For better speed, we can define a function:

function find_agg(uts, data, g)
    N = 1+floor(Int,(last(uts)-first(uts))÷g)
    agg_data = zeros(N)
    agg_count = fill(-1, N)
    for i in eachindex(uts)
        idx = 1+floor(Int,(uts[i]-uts[1]))÷g
        agg_data[idx] += data[i]
        agg_count[idx] = ifelse(agg_count[idx] < 0, 1, agg_count[idx]+1)
    end
    agg_data ./= agg_count
    return agg_data
end

and this benchmarks:

julia> @btime find_agg($uts, $data, $g);
  865.197 μs (4 allocations: 540.22 KiB)

which is about 5x the other solution here.

I know functions are incentivized as a way to write code, but I didn’t know one would make the code run that much faster. I also appreciate your answer using DataFrames.jl. For years, R was my go-to tool to wrangle data, and I’m still far from proficient in using Julia for that end. I’ll go through your answer carefully to get the gist of it. Thank you.

Thank you, Dan, for your contribution.

I tried running the line x_ = transform(x, :date=>ByRow(x->round(x, Second(g)))=>:rounded_date) and I got the following error back.

The error message reads a bit cryptic to me. Any idea of what’s going on?

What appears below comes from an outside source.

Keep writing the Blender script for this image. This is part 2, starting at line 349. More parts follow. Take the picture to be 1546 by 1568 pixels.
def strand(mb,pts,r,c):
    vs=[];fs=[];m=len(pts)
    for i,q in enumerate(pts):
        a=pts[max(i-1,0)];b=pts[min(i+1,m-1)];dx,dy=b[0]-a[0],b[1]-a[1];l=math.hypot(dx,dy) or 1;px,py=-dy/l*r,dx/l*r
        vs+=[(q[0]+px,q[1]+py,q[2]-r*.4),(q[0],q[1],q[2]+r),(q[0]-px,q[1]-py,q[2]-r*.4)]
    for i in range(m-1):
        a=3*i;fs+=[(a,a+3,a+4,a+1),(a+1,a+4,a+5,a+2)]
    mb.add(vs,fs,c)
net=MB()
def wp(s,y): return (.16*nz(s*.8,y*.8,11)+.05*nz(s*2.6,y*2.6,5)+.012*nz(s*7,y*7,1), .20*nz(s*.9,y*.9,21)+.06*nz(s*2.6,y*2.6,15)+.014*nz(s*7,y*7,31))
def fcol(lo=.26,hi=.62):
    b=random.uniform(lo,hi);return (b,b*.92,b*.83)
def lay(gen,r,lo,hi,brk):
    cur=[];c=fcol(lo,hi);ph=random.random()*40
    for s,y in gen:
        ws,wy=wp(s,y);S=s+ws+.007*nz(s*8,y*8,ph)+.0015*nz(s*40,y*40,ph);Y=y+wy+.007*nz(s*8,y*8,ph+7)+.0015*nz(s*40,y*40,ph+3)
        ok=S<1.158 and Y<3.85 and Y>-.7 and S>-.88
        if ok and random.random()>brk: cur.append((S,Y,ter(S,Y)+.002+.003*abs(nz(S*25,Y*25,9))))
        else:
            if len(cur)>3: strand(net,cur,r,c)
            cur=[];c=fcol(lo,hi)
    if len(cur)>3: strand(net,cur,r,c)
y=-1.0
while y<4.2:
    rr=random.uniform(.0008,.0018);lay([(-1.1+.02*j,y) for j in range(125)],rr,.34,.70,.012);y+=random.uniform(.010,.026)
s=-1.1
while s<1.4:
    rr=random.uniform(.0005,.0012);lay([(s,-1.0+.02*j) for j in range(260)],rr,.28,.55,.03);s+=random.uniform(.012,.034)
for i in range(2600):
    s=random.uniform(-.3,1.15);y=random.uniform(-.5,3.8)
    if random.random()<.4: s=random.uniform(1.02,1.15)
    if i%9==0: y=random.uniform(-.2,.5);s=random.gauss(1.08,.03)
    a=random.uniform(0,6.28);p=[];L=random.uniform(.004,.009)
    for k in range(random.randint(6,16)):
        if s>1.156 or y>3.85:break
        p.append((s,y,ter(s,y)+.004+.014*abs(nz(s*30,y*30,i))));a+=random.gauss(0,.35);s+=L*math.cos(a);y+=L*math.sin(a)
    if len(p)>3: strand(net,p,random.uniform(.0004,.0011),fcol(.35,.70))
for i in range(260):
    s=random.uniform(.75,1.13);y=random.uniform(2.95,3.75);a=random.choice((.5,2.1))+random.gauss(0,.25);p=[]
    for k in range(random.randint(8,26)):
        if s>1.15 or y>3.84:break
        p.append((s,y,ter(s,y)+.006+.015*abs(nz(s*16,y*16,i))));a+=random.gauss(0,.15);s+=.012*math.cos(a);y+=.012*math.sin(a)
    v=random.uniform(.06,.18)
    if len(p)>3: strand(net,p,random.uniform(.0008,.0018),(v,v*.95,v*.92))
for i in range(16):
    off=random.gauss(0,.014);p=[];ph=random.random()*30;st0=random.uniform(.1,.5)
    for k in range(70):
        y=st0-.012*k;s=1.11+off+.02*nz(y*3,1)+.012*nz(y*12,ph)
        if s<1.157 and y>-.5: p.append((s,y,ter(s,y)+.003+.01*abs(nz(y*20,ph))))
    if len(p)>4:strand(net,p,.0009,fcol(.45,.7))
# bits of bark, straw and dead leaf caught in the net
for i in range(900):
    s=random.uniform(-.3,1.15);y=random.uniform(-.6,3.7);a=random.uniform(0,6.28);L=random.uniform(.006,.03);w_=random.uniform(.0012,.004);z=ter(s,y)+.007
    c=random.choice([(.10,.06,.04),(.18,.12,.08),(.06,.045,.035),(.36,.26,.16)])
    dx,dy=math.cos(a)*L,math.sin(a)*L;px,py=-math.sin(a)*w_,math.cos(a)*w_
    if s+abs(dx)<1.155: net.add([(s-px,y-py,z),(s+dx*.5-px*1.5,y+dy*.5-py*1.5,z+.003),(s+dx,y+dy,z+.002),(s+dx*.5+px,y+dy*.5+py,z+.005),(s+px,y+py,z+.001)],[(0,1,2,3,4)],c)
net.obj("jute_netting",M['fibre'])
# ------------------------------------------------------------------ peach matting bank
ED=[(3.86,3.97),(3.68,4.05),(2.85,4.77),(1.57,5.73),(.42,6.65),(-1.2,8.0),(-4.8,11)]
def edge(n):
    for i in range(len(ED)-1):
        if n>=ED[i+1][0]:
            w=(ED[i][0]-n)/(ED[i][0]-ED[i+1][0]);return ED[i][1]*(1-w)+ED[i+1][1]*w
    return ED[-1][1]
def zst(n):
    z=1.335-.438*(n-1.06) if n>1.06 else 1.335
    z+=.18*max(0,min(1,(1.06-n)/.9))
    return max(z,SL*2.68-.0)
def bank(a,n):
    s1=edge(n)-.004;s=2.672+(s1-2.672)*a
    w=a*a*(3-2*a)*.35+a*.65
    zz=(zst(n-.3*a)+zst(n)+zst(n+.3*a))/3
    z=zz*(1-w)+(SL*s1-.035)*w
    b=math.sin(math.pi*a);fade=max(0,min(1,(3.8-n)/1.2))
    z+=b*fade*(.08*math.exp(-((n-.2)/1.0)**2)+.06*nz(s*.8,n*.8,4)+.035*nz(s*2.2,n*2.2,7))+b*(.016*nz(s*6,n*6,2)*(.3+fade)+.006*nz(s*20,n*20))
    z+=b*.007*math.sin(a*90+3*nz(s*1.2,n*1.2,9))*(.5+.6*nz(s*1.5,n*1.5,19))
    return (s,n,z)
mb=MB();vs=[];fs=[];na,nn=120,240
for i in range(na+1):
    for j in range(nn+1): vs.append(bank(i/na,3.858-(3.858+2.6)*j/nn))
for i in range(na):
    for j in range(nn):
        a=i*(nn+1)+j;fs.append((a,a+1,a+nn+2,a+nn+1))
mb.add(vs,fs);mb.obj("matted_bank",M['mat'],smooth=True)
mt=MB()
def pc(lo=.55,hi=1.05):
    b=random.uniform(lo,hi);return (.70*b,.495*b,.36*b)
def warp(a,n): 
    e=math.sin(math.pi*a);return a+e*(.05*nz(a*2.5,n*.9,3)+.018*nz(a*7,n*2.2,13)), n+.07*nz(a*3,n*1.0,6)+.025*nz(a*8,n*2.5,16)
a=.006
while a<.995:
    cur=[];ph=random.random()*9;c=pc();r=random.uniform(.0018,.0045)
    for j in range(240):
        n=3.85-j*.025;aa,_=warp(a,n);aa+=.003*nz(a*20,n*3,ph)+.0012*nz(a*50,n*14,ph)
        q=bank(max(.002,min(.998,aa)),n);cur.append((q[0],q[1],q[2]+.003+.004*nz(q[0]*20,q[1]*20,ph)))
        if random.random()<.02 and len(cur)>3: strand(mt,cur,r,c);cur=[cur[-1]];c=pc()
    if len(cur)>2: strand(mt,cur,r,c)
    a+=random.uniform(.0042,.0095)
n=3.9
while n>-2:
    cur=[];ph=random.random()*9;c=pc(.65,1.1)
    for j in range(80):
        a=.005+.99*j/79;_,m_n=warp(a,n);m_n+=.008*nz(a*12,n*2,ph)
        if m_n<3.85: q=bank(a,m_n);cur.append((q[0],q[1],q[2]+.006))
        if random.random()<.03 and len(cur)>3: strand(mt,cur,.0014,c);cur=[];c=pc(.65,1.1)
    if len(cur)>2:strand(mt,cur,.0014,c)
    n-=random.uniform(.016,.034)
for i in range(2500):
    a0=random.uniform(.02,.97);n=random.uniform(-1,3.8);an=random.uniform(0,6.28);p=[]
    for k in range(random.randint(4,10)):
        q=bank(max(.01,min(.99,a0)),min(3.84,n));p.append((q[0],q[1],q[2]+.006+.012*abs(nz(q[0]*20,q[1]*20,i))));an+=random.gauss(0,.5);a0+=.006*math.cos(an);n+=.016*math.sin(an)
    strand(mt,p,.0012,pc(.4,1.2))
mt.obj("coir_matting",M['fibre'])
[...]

ERROR: MethodError: no method matching transform(::Matrix{Any}, ::Pair{Symbol, Pair{ByRow{var"#12#13"}, Symbol}})

Closest candidates are:
  transform(::AbstractDataFrame, ::Any...; copycols, renamecols, threads)
   @ DataFrames C:\Users\abc\.julia\packages\DataFrames\58MUJ\src\abstractdataframe\selection.jl:1379
  transform(::GroupedDataFrame, ::Union{Regex, AbstractString, Function, Signed, Symbol, Unsigned, Pair, Type, All, Between, Cols, InvertedIndex, AbstractVecOrMat}...; copycols, keepkeys, ungroup, renamecols, threads)
   @ DataFrames C:\Users\abc\.julia\packages\DataFrames\58MUJ\src\groupeddataframe\splitapplycombine.jl:912

Stacktrace:
 [1] top-level scope
   @ REPL[20]:1

Looks like x is a Matrix, not a DataFrame in this traceback. How did you create x? I followed your example and used

x = DataFrame(date = timestamp; value = data)

in generate_test_data()

That’s what got me. I created x as a DataFrame. I’ll look into it and see what is going on. If I find the error, I’ll post it here.